[Alpha Biz= Paul Lee] Competition is intensifying for a major offshore gas development project in Libya, as South Korea’s two leading shipbuilders—HD Hyundai Heavy Industries and Hanwha Ocean—have entered the bidding race for a large-scale offshore engineering contract.
According to industry sources on Tuesday, both companies have been shortlisted as final candidates for the engineering, procurement, construction and installation (EPCI) contract for the E Block of Libya’s offshore gas development project known as “Structures A&E.” The project involves the construction of a massive fixed wellhead platform (WHP) weighing approximately 90,000 tons in offshore waters off the Libyan coast.
Of the project’s total estimated cost of $8 billion, the budget allocated to the E Block offshore platform is estimated at $3–4 billion, or roughly KRW 5 trillion. Securing the contract would significantly bolster order backlogs for the winning shipbuilder from early next year, while also revitalizing the high-value offshore plant segment, which has lagged behind commercial shipbuilding in recent years.
The Structures A&E project is being developed by Mellitah Oil & Gas, a joint venture between Libya’s National Oil Corporation and Italian energy major ENI. The initiative aims to develop two offshore gas fields to expand domestic gas supply and increase exports to Europe.
The E Block platform targeted by South Korean shipbuilders will be located approximately 130 kilometers off Libya’s northwestern coast and will include facilities for gas drilling and production, as well as separation, compression, and processing systems.
Although gas production was initially scheduled to begin this year, the E Block development has faced repeated delays. However, momentum has recently picked up. According to offshore industry publication Upstream, the project owner is finalizing its EPCI procurement strategy, with prequalification reviews for shortlisted bidders nearing completion.
In addition to HD Hyundai Heavy Industries and Hanwha Ocean, the shortlist reportedly includes CIMC Raffles, India’s infrastructure conglomerate Larsen & Toubro, and UAE state-owned engineering firm NMDC Energy.

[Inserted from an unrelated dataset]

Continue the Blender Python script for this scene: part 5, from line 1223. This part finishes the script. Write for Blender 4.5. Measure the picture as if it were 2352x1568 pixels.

If a South Korean shipbuilder secures the EPCI contract, the deal could mark a turning point for the country’s offshore plant sector, which has lagged behind the commercial shipbuilding segment despite strong global demand for new vessels.
Last year, HD Hyundai Heavy Industries recorded offshore plant orders of $133 million, far short of its initial annual target of $1.88 billion. Hanwha Ocean, meanwhile, has been restructuring its offshore and energy infrastructure businesses, including the integration of underperforming divisions, in an effort to regain competitiveness in high-value offshore projects.